Raspberry Pi 5 brings faster CPU, improved graphics and more tasty treats
Didn’t think we’d get a Raspberry Pi 5 in 2023? Here’s some Pi in your face
Raspberry Pi Foundation co-founder Eben Upton once remarked 10,000 Pi boards might be sold “in our wildest dreams”. The current figure is north of 40 million. Now, the company wants to keep that momentum going with the much-anticipated Raspberry Pi 5.
Looking at the specs – which we’ll get to shortly – it’s quite something to see how far the Raspberry Pi line has gone. The original was a stripped-back computer on a USB stick, sold for $35, and designed to get kids tinkering with tech, like during the halcyon era of 8-bit micros.
Since then, the concept evolved in a big way. An entire range of Pis now exists, including the dirt-cheap, diminutive Pi Zero 2 W and Stuff favourite the Raspberry Pi 400, with a natty all-in-one form factor that recalls 1980s computing.
But it’s been four years since the Raspberry Pi 4 arrived. And although it remains capable, fans have long been clamouring for an upgrade. They’re in luck…

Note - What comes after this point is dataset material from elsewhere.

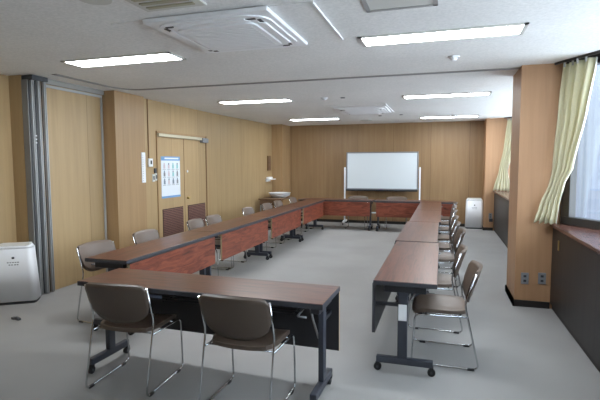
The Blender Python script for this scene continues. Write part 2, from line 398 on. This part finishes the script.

Not so humble Pi: Raspberry Pi 5 facts you need to know
To the untrained eye, this revamp looks much like its predecessor. But that’s what happens when you’re selling boards rather than devices with fancy cases. However, there’s a lot going on in this first Pi that uses silicon built in-house at Raspberry Pi.
The Raspberry Pi Foundation claims the 64-bit quad-core Arm Cortex-A76 processor running at 2.4GHz outperforms the Pi 4’s CPU by up to three times. There’s a major boost to graphics performance from a VideoCore VII GPU, supporting OpenGL ES 3.1 and Vulkan 1.2. The Pi folks talk about a “step change in peripheral performance and functionality” with big jumps in USB 3, camera, display and SD card performance. And the Pi 5 also debuts a single-lane PCI Express 2.0 interface, to support high-bandwidth peripherals.
Want more specs? Here are more specs: dual-band 802.11ac Wi-Fi and Bluetooth 5.0 with BLE; dual 4Kp60 HDMI out with HDR support; 4Kp60 HEVC decoder; 2x USB 2.0 and 2x USB 3.0; Gigabit Ethernet; micro SD; 2x 4-lane MIPI camera/display transceivers, PCIe 2.0; standard Pi 40-pin header; and a kitchen sink. (A really tiny one.)
So it’s fast. It looks capable. Tinkerers will already be salivating at what this unit could be used for. And all that extra clout should be good for everything from creating a cheap desktop to building an emulation rig. But how much does it cost? $60 for the 4GB unit, and $80 for the 8GB one – a mere $5 increase on the equivalent Pi 4 models. Not bad.
We’re told units will ship in late October and the Raspberry Pi 5 will remain in production until at least January 2035. Hey, Google: someone just smashed your update pledge!